Section 2 — Reporting Requirements

  • The FTC must provide:
    • An initial report within 1 year after enactment, and annual reports for the following two years.
    • Each report should include results of the study and recommendations for legislation and administrative actions to ensure fair, competitive, and transparent oil and gas costs and markets.
  • The reports must be submitted to the following committees (defined as “appropriate committees of Congress”):
    • Senate Committee on Commerce, Science, and Transportation
    • Senate Committee on Energy and Natural Resources
    • House Committee on Energy and Commerce
    • House and Senate Appropriations Subcommittees on Financial Services and General Government

Section 2 — Inapplicability of Paperwork Reduction Act

  • The Paperwork Reduction Act does not apply to information collection conducted under subsection (a).

Section 2 — Additional FTC Resources (Funding and Personnel)

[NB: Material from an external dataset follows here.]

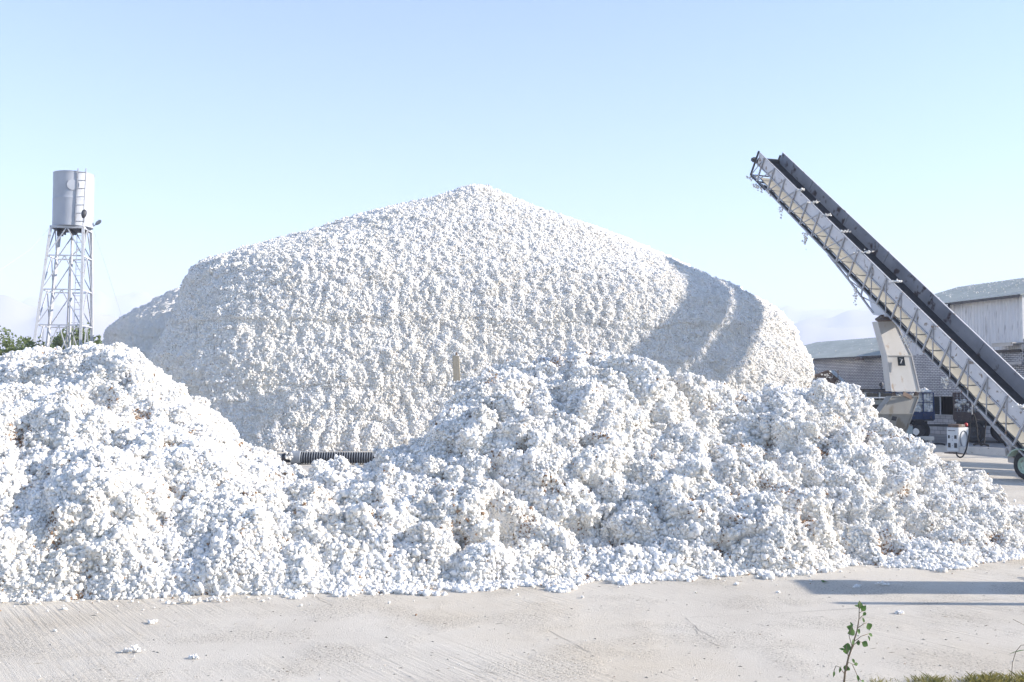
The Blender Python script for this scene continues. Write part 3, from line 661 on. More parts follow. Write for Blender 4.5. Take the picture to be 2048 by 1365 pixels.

  • The FTC may appoint up to 50 additional personnel, beyond normal civil service limits, as needed to conduct the study and prepare reports.
  • Authorized appropriations: $15,000,000 for each of fiscal years 2027 and 2028 to carry out this section.

Scope and Focus

  • Emphasizes transparency and consumer protection in energy markets.
  • Targets potential anti-competitive behaviors and market dynamics affecting prices, supply, and the adoption of alternative fuels or technologies.
  • Does not enact new market regulations or price controls directly; instead, it mandates an FTC-led study and subsequent recommendations to Congress.

Timeline

  • Enactment date: 2026 (assumed upon passage).
  • Initial FTC study and report due within 12 months of enactment.
  • Subsequent annual reports due for two additional years (years 2 and 3 after enactment).

Who/What is Affected

  • Federal Trade Commission (primary federal agency involved).
  • State attorneys general (in coordination for the study as appropriate).
  • Oil and gas producers and markets (subject to analysis for anti-competitive or anti-consumer practices).
  • Consumers (indirectly affected through potential policy actions and market reforms recommended by the FTC).
  • Congress (receives annual reports with findings and recommendations).
  • Budgetary resources: $15 million per year for 2027 and 2028 to support the FTC’s study activities.

Practical Implications

  • The bill does not impose immediate regulatory changes but could lead to policy actions or legislation based on FTC findings.
  • The expanded FTC authority and funding signal a heightened federal focus on examining whether market dynamics and corporate practices influence oil and gas pricing and supply.
  • By exempting information collection from the Paperwork Reduction Act, the act facilitates data gathering for the study.